McDaniel Promotes Healthy Relationships Amidst National Sexual Violence Epidemic

With so much recent attention focused on sexual violence occurring on college campuses, there is a strong push among American universities to raise awareness and prevent hostile situations. According to BBC News’ Rajini Vaidyanathan, many sexual assault victims are blaming universities for mishandling cases of abuse. President Obama’s plea last month for colleges to step in and stop the epidemic from continuing has led to many institutions enforcing preventative campaigns like the bystander intervention programs at the University of Massachusetts and other schools.

Meanwhile at McDaniel, February has been dedicated to promoting healthy relationships among students. This program, put together by the Wellness Center and the Department of Campus Safety, has been occurring for the past few years, but this year it has overlapped with the rising national concern about sexual assault at colleges. By raising awareness of healthy relationships, could cases of sexual assault be prevented?

Campus Safety Officer, Corporal Adam Reid explained, “The Healthy Relationships program helps students recognize what healthy relationships look like and why they are important.”

According to Dr. Erin MacDougall, Psychologist and counselor at McDaniel’s Wellness Center, the purpose of the Healthy Relationships program is “giving information about what is a healthy relationship, [and] what allows us to be the best person and the best partner in that relationship.”

“We tried to get the message out this year that everyone deserves a healthy relationship, especially you,” she said.

The Healthy Relationships program is a collaborative effort between the Wellness Center and the Department of Campus Safety with Dr. MacDougall in charge of the emotional health portion, Dana Plevyak, R.N. in charge of the physical health portion, and Corporal Adam Reid leading the campus safety portion. By working together to reach the same goal, the two departments can offer more resources for keeping students safe and informing them in all areas, whether it’s emotional or physical.

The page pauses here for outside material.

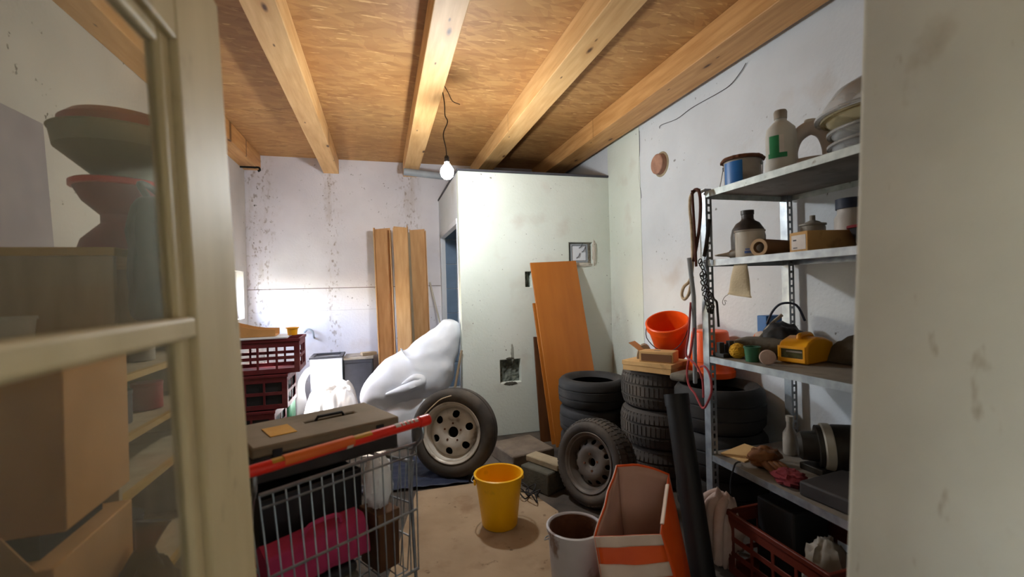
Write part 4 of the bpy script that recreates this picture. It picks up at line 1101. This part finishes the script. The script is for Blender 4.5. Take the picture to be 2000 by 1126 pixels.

“We show examples of unhealthy behaviors so students can identify them in their own relationships or in those of friends and family. The program also provides helpful resources to individuals involved in unhealthy relationships who may want assistance getting away from a bad situation,” Corporal Reid said. “We have partnered with the Wellness Center to distribute materials and information to promote safe and healthy relationships. We also serve as a 24/7 reporting station for students who want assistance or would like to speak up for themselves or a friend who they feel may be involved in an unhealthy relationship.”

The Wellness Center also offers individual counseling, training sessions for R.A.s and peer mentors, educational tables and events. There was supposed to be a Valentine’s Day table promoting physical and emotional health of student relationships, but it was cancelled due to snow.

Dr. Erin MacDougall pointed out that this program isn’t just about romantic relationships. “Broadly speaking we’re in relationships with a lot of people,” she said, meaning that college students carry on relationships in many ways, whether it’s with family members, roommates, friends, classmates, teammates, and even hookups.

1 in 4 college students are involved in unhealthy relationships, Dr. MacDougall said. Combine that with the statistic recently stated by President Obama of 1 in 5 women sexually assaulted during their college life and you may start to wonder if there could be a relation.

While there has not been explicit evidence announced of an overlap in theses statistics, it makes sense that at least some of the sexual violence occurring on college campuses may stem from young adults failing to recognize and prevent unhealthy relationships.

“Students don’t always know what a healthy relationship is, they don’t know what their rights and regulations are, and some students don’t feel like they can assert themselves either sexually or emotionally to say ‘I am not comfortable about this,’” according to Dr. MacDougall.

Teaching students these valuable life skills will play a part in keeping sexual violence from tainting their college years.

“Students should also be proactive as bystanders to identify those “red flags” in the relationships of those around them to encourage them to get help. Getting the word out and educating our student populations about these matters can make a significant impact in reducing the problem nationwide. It is the job of all colleges and universities to bring light and awareness to these very important topics,” said Corporal Reid about fighting the national sexual assault problem.

Here at McDaniel, there were two reports of sex offences in 2012, three reports in 2011, and one in 2010 as recorded in the Department of Campus Safety’s 2013 Annual Security and Fire Safety Report.

Assistant Director of Campus Safety, Officer Joshua Bronson assured that despite the relatively low numbers of reports of sex offences, “one is too many.”

Since Officer Bronson founded the Sexual Assault Prevention Committee at McDaniel last year, Campus Safety has seen a rise in the number of reports of sexual violence. Though that seems like a bad thing, Bronson claimed it is actually “good because it means that people are comfortable coming to us to report sexual harassment, sexual assault, dating violence, stalking and things like that.”

Educating students on how to maintain healthy relationships and recognize signs of unhealthy or harmful relationships can help them to not only protect themselves, but also their peers. By knowing what is considered unhealthy behavior, people will more easily be able to spot potentially dangerous situations and help to diffuse them before there is trouble.